The Magi play a critical role in the Biblical account and the Judeo-Christian cultural interpretation of the Christmas story. Who were these wise men who came to play homage to the infant Jesus? Where did they come from? Were they actually kings? Were there only three of them? And how does history and science explain the Star of Bethlehem, which guided them in their journey? In his book Mystery of the Magi: The Quest to Identify the Three Wise Men, which was released in paperback this year, Dwight Longenecker attempts to separate the history from the legend by revisiting the Gospel of Matthew, the only one of the four canonical gospels that explicitly references the wise men.
Fr. Longenecker, who became a Catholic priest after he was already married with four children, maintains that there are two prevailing schools of thought about the Magi’s historical existence. There are the “believers with blinders,” who take the story of the Magi at face value. Their logic is that if the story of the Magi is a “fairy tale,” then the rest of the Bible is equally the stuff of fantasy. There are also the “scholars and skeptics,” who completely dismiss the story of the Magi as an elaborate fabrication designed to substantiate the early Christian belief that the historical person Jesus of Nazareth was the Messiah as prophesied in the Old Testament Book of Isaiah.
Fr.

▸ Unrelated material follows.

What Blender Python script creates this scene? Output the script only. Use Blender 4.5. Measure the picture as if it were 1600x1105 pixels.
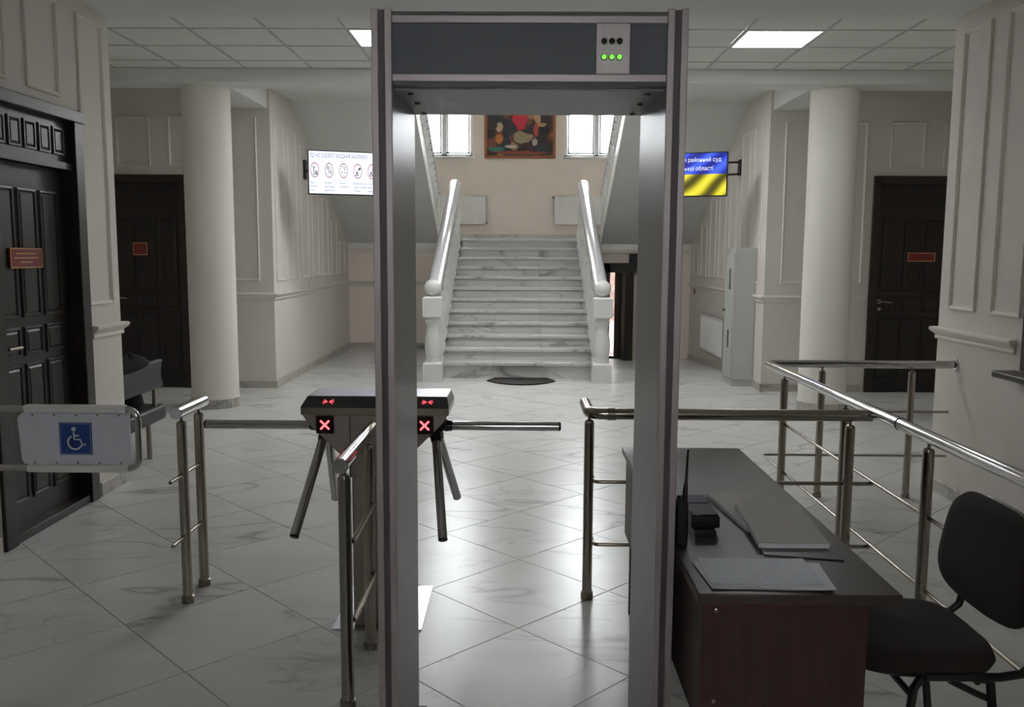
import bpy, math, random
from mathutils import Vector, Matrix
random.seed(7)
S = bpy.context.scene
COL = S.collection
for o in list(bpy.data.objects): bpy.data.objects.remove(o)
PI = math.pi

# ------------------------------------------------------------------ camera
FPX = 1370.0
pit = math.atan(157.5/FPX); yaw = math.atan(13/1379.0); rol = math.radians(0.3)
fw = Vector((-math.sin(yaw)*math.cos(pit), math.cos(yaw)*math.cos(pit), -math.sin(pit)))
r0 = Vector((math.cos(yaw), math.sin(yaw), 0)); u0 = r0.cross(fw)
rt = math.cos(rol)*r0 + math.sin(rol)*u0; up = -math.sin(rol)*r0 + math.cos(rol)*u0
cd = bpy.data.cameras.new('camera'); cam = bpy.data.objects.new('camera', cd); COL.objects.link(cam)
cd.sensor_width = 36; cd.lens = FPX/1600*36; cd.clip_start = .05; cd.clip_end = 200
M = Matrix((rt, up, -fw)).transposed().to_4x4(); M.translation = (0, 0, 1.60)
cam.matrix_world = M
S.camera = cam

# ------------------------------------------------------------------ world, exposure
W = bpy.data.worlds.new('sky'); S.world = W; W.use_nodes = True
wb = W.node_tree.nodes['Background']; wb.inputs[0].default_value = (.95, .98, 1, 1); wb.inputs[1].default_value = 26.0
S.view_settings.view_transform = 'Standard'; S.view_settings.look = 'None'
S.view_settings.gamma = 1; S.view_settings.use_curve_mapping = False
S.view_settings.exposure = 0.1
LAMP = 14.5          # ceiling panel emission
SCREEN = 1.1

# ------------------------------------------------------------------ materials
def lin(h):
    h = h.lstrip('#'); c = [int(h[i:i+2], 16)/255 for i in (0, 2, 4)]
    return tuple(((x/12.92) if x <= .04045 else ((x+.055)/1.055)**2.4) for x in c)+(1,)
class NT:
    def __init__(s, name):
        s.m = bpy.data.materials.new(name); s.m.use_nodes = True; s.t = s.m.node_tree
        s.p = s.t.nodes['Principled BSDF']; s.out = s.t.nodes['Material Output']
    def n(s, typ, **k):
        nd = s.t.nodes.new(typ)
        for a, b in k.items(): setattr(nd, a, b)
        return nd
    def l(s, a, b): s.t.links.new(a, b)
    def coord(s, kind='Object', scale=(1, 1, 1), rnd=0, loc=None, rot=None):
        tc = s.n('ShaderNodeTexCoord'); mp = s.n('ShaderNodeMapping'); mp.inputs['Scale'].default_value = scale
        if rot: mp.inputs['Rotation'].default_value = rot
        s.l(tc.outputs[kind], mp.inputs[0])
        if rnd:
            oi = s.n('ShaderNodeObjectInfo'); mu = s.n('ShaderNodeVectorMath', operation='SCALE')
            cb = s.n('ShaderNodeCombineXYZ'); s.l(oi.outputs['Random'], cb.inputs[0]); s.l(oi.outputs['Random'], cb.inputs[1])
            mu.inputs['Scale'].default_value = rnd; s.l(cb.outputs[0], mu.inputs[0]); s.l(mu.outputs[0], mp.inputs['Location'])
        return mp.outputs[0]
    def noise(s, v, scale, detail=3, dist=0, rough=.5):
        nd = s.n('ShaderNodeTexNoise'); nd.inputs['Scale'].default_value = scale; nd.inputs['Detail'].default_value = detail
        nd.inputs['Distortion'].default_value = dist; nd.inputs['Roughness'].default_value = rough
        s.l(v, nd.inputs['Vector']); return nd.outputs['Fac']
    def ramp(s, f, stops, interp='LINEAR'):
        r = s.n('ShaderNodeValToRGB'); r.color_ramp.interpolation = interp
        e = r.color_ramp.elements
        while len(e) > 1: e.remove(e[-1])
        e[0].position = stops[0][0]; e[0].color = stops[0][1]
        for p, c in stops[1:]:
            x = e.new(p); x.color = c
        s.l(f, r.inputs[0]); return r.outputs[0]
    def bump(s, f, strength=.1, dist=.01):
        b = s.n('ShaderNodeBump'); b.inputs['Strength'].default_value = strength; b.inputs['Distance'].default_value = dist
        s.l(f, b.inputs['Height']); s.l(b.outputs[0], s.p.inputs['Normal'])
    def set(s, col=None, rough=None, metal=None, spec=None, **k):
        if col is not None: s.p.inputs['Base Color'].default_value = col
        if rough is not None: s.p.inputs['Roughness'].default_value = rough
        if metal is not None: s.p.inputs['Metallic'].default_value = metal
        if spec is not None: s.p.inputs['Specular IOR Level'].default_value = spec
        return s
def plain(name, hexc, rough=.6, metal=0, spec=.5, var=.04, vs=3., bump=0, bs=200, rnd=0):
    m = NT(name); m.set(lin(hexc), rough, metal, spec); c = lin(hexc)
    v = m.coord(rnd=rnd)
    f = m.noise(v, vs, 4)
    a = tuple(max(0, x*(1-var)) for x in c[:3])+(1,); b = tuple(min(1, x*(1+var)) for x in c[:3])+(1,)
    m.l(m.ramp(f, [(.3, a), (.7, b)]), m.p.inputs['Base Color'])
    if bump: m.bump(m.noise(v, bs, 2), bump, .002)
    return m.m
def emit(name, col, st):
    m = NT(name); m.set((0, 0, 0, 1), .4); m.p.inputs['Emission Color'].default_value = col
    m.p.inputs['Emission Strength'].default_value = st; return m.m
def marble(name, base, vein, vein2, rough, sc=1.0, rnd=37., veinw=1.0, rot=None, gate1=False):
    m = NT(name)
    v = m.coord(scale=(sc*.55, sc*1.5, sc), rnd=rnd, rot=rot)
    wob = m.noise(v, 1.6, 4, .6)
    def vein_(scale, w, dist, det=5):
        f = m.noise(v, scale, det, dist, .45)
        s1 = m.n('ShaderNodeMath', operation='SUBTRACT'); s1.inputs[1].default_value = .5; m.l(f, s1.inputs[0])
        a = m.n('ShaderNodeMath', operation='ABSOLUTE'); m.l(s1.outputs[0], a.inputs[0])
        return m.ramp(a.outputs[0], [(0, (1, 1, 1, 1)), (w*veinw, (.25, .25, .25, 1)), (w*2.6*veinw, (0, 0, 0, 1))])
    a = vein_(1.1, .012, .35); b = vein_(2.1, .009, .7)
    gate = m.ramp(m.noise(v, .9, 2), [(.48, (0, 0, 0, 1)), (.6, (1, 1, 1, 1))])
    def mix(f, c1, c2, fac=1.0):
        mx = m.n('ShaderNodeMix', data_type='RGBA')
        mm = m.n('ShaderNodeMath', operation='MULTIPLY'); mm.inputs[1].default_value = fac; m.l(f, mm.inputs[0]); m.l(mm.outputs[0], mx.inputs[0])
        for c, i in ((c1, 6), (c2, 7)):
            if isinstance(c, tuple): mx.inputs[i].default_value = c
            else: m.l(c, mx.inputs[i])
        return mx.outputs[2]
    cl = m.ramp(wob, [(.3, tuple(x*.90 for x in lin(base)[:3])+(1,)), (.6, lin(base))])
    if gate1:
        g1 = m.ramp(m.noise(m.coord(scale=(sc*.9, sc*2.2, sc), rnd=rnd*.7), .8, 2), [(.47, (.06, .06, .06, 1)), (.58, (1, 1, 1, 1))])
        mg = m.n('ShaderNodeMath', operation='MULTIPLY'); m.l(a, mg.inputs[0]); m.l(g1, mg.inputs[1]); a = mg.outputs[0]
    c = mix(a, cl, lin(vein), .9)
    g = m.n('ShaderNodeMath', operation='MULTIPLY'); m.l(b, g.inputs[0]); m.l(gate, g.inputs[1])
    c = mix(g.outputs[0], c, lin(vein2), .7)
    m.l(c, m.p.inputs['Base Color']); m.set(None, rough, 0, .31)
    return m.m
def wood(name, c1, c2, rough, scale=(12, 12, 1.2), spec=.5):
    m = NT(name); v = m.coord(scale=scale)
    m.l(m.ramp(m.noise(v, 3, 5, 1.2), [(.3, lin(c1)), (.7, lin(c2))]), m.p.inputs['Base Color'])
    m.set(None, rough, 0, spec); m.bump(m.noise(v, 8, 3), .06, .002); return m.m
def steel(name, hexc, rough, scale=(60, 60, 2)):
    m = NT(name); m.set(lin(hexc), rough, 1.0); v = m.coord(scale=scale)
    m.l(m.ramp(m.noise(v, 4, 3), [(.3, (rough*.93,)*3+(1,)), (.7, (rough*1.08,)*3+(1,))]), m.p.inputs['Roughness']); return m.m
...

Longenecker argues that the true story of the Magi is somewhere between historical fact and fantastical legend.
The Magi have long been described as kings, and this image has become a cultural archetype. After all, every holiday season, we see crèches with three kings, children dress up in kingly garb for church pageants, and families enjoy galette de Roi (king’s cake) on Epiphany, the day celebrating the wise men’s celebrated visit to the child. And, of course, there are the songs dedicated to the trio, including John H. Hopkins Jr.’s Christmas classic “We Three Kings of Orient Are” (1857).

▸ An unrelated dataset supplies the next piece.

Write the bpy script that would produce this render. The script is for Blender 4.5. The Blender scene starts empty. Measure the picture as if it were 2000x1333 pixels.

Fr. Longenecker argues that the true story of the Magi is somewhere between historical fact and fantastical legend, and he conducts an exegesis of Matthew’s text to make his case. The text reads, “After Jesus was born in Bethlehem in Judea, during the time of King Herod, Magi from the east came to Jerusalem and asked, ‘Where is the one who has been born king of the Jews? We saw his star when it rose and have come to worship him.’ ” It continues, “When they saw the star they were overjoyed. On coming to the house, they saw the child with his mother Mary and they bowed down and worshipped him. Then they opened their treasures and presented him with gifts of gold, frankincense and myrrh.”
Note that Matthew does not refer to the Magi as kings, he does not specify how many Magi were present, and he does not refer to them by the names the Judeo-Christian traditions have attributed to them: Caspar, Balthasar, and Melchior. There is also no mention that the wise men arrived on camels. Finally, Matthew describes the child and Mary as being in a house, not a stable, as the received legend stipulates.
Longenecker maintains that accretions such as the idea that the wise men were kings who came from the Orient (likely Persia) to pay homage to the infant were part of the political efforts of the time to advance the notion that Jesus of Nazareth was indeed the Messiah as described by Isaiah. And the addition of the detail that Jesus was born in a stable was an effort to create a parallel between his supposed modest origins and those of Moses of the Old Testament, whose mother put him in a basket in the river to protect him from the pharaoh of Egypt, who had ordered that every Hebrew male child be put to death. Longenecker also speculates that the eastern land from which the wise men journeyed was not Persia but the Nabatean kingdom of Arabia, which is now southern Jordan.
Longenecker also addresses the Star of Bethlehem, once again finding a middle ground between fact and faith to explain this mysterious occurrence. The author cites existing research that the star was actually a planet, highlights the significant role of astrology at the time of Jesus’ birth, and argues that the language of the Bible does not differentiate between stars and planets. To that end, he advances the theories of archeoastronomer Mark Kidger and Cambridge scientist Colin Humphreys, who believe that the famous star was the result of a confluence of three important and unusual astronomical events, including a triple conjunction of Saturn and Jupiter in the constellation Pisces in 7 B.C.; a massing of Mars, Saturn, and Jupiter in Pisces in 6 B.C.; and a comet that appeared in Capricornus in 5 B.C., which collectively heralded the coming of a culturally significant event.
Mystery of the Magi presents a cogent explanation of the Christmas story, stripping away the cultural accretions by revisiting Matthew’s text. Longenecker is to be commended for recasting these mysteries in a light that not only shows the influence of the political issues of the day, Old Testament recapitulation, astrology, and astronomy, but does not completely discount the possibility of the supernatural.